• Material provided:

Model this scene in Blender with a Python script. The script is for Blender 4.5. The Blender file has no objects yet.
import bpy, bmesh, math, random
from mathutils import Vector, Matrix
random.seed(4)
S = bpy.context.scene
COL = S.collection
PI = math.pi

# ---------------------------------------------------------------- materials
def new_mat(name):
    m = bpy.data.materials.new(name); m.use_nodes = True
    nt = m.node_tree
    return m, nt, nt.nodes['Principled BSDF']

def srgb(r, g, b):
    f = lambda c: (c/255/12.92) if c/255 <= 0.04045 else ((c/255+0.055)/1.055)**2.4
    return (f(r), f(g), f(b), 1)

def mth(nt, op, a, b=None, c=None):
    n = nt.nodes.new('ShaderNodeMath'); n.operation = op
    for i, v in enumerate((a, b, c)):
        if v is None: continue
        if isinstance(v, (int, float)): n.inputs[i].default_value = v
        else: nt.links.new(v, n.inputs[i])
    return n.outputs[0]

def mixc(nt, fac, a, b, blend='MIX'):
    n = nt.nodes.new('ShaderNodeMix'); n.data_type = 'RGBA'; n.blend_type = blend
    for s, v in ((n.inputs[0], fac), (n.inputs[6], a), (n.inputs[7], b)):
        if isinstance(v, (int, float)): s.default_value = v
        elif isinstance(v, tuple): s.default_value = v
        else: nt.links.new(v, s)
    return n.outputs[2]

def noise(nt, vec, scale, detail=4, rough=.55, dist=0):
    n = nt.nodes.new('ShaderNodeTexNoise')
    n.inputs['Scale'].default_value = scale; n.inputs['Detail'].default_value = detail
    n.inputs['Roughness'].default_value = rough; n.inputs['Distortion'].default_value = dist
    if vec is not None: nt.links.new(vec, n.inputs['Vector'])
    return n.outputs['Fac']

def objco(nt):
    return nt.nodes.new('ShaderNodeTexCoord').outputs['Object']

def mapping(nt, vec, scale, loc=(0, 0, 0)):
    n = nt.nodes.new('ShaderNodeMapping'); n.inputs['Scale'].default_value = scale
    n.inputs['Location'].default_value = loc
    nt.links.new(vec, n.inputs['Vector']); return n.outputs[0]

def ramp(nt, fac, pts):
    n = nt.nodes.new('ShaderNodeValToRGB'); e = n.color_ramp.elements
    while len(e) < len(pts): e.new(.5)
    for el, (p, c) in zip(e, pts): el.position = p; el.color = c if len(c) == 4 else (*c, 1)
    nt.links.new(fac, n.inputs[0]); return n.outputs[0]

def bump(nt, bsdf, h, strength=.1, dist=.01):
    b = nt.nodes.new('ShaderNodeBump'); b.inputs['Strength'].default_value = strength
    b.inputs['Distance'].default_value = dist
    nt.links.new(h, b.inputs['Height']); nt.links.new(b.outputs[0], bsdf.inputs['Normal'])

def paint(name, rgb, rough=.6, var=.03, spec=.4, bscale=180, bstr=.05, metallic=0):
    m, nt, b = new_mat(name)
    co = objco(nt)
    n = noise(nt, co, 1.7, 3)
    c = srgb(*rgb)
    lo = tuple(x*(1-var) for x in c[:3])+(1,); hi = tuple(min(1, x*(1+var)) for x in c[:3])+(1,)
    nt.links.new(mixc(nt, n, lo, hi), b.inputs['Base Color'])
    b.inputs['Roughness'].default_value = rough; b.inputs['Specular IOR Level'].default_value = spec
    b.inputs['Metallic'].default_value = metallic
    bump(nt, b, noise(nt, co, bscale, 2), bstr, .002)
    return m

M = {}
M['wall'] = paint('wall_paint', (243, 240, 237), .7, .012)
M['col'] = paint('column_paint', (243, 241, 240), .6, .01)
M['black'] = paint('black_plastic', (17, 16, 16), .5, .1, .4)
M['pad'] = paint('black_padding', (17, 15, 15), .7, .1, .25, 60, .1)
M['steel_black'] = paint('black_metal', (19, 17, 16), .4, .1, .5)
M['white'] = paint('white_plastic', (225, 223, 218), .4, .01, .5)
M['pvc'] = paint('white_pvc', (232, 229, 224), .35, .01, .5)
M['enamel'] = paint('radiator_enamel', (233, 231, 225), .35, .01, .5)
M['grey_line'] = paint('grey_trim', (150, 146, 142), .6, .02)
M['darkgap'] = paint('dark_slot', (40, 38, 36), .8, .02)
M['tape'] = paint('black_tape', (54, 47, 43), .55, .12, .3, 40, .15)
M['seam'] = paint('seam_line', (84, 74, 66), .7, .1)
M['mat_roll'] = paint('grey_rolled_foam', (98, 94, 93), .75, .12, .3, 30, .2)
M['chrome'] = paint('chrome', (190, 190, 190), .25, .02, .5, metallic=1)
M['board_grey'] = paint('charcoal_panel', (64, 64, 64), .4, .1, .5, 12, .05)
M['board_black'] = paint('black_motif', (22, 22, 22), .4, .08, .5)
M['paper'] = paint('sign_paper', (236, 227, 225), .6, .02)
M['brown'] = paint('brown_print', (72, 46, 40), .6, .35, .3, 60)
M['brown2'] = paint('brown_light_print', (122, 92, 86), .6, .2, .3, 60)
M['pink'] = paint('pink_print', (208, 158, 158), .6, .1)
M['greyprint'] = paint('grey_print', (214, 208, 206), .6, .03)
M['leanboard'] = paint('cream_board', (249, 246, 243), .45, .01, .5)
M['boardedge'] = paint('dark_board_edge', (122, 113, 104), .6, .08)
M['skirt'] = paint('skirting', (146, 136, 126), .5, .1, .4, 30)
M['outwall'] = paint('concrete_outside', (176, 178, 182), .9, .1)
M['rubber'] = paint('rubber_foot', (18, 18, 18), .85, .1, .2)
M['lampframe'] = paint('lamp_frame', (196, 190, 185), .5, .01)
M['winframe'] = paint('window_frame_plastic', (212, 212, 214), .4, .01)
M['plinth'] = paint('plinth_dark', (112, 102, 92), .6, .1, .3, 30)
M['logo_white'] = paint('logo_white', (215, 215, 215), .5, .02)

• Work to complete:
Find the lines with the string "scene" and reproduce them.

• Reply to the exercise:
Model this scene in Blender with a Python script. The script is for Blender 4.5. The Blender file has no objects yet.
S = bpy.context.scene